Qui il testo è in parte in latino. Proseguono i ritmi percussivi, affiancati da abbondanti dissonanze, nel seguente Larsen attak. La canzone questa volta si attesta su ritmi più sostenuti con diversi stop and go. Ottimi i rallentamenti che offrono la possibilità di avere dei riferimenti all’interno dell’andamento generale. Si giunge quindi a Prima i terrestri. In questo frangente sono i riff di chitarra, almeno nella parte iniziale, a colpire. In maniera differente dai precedenti, sono più funkeggianti.

Per quanto riguarda introduzione e refrain. Diventano in seguito pesanti, martellanti. Una menzione particolare va alla sezione ritmica.
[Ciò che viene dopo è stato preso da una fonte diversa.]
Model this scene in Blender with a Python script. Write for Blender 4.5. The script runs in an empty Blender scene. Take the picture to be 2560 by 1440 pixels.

In particolar modo alla batteria. Questa è capace di tessere trame davvero fitte, mutevoli, mai banali, tecniche ma con gusto. Davvero notevole. Circa a metà la canzone rallenta dando spazio alla sola sezione ritmica, basso e batteria, per poi risalire con rabbia ed esplodere nel finale urlato in un crescendo molto intenso. Atmosfere complesse anche per la conclusiva Spyrium. Qui fanno capolino riverberi più rock pur dominando dissonanze e tempi dispari.

In conclusione.

Un ottimo lavoro questo dei Sarneghera. Ricercato, volutamente complesso, non di semplice approccio. Difficile dire in quale momento sia più appropriato ascoltarlo. Lasciarlo fluire è forse il modo migliore per riuscire a comprenderlo. Ma lasciarlo girare infinite volte. Davvero bravi. Originali con l’idea della gramelot. Se volessimo trovare una pecca in tutto ciò, è pur sempre un debutto, direi la troppa derivatività in alcuni momenti .La band rende molto meglio quando è se stessa e non quando suona cone qualcun altro. Ma è un peccato veniale che nulla toglie all’ottimo lavoro. Un aspetto che certamente il tempo correggerà.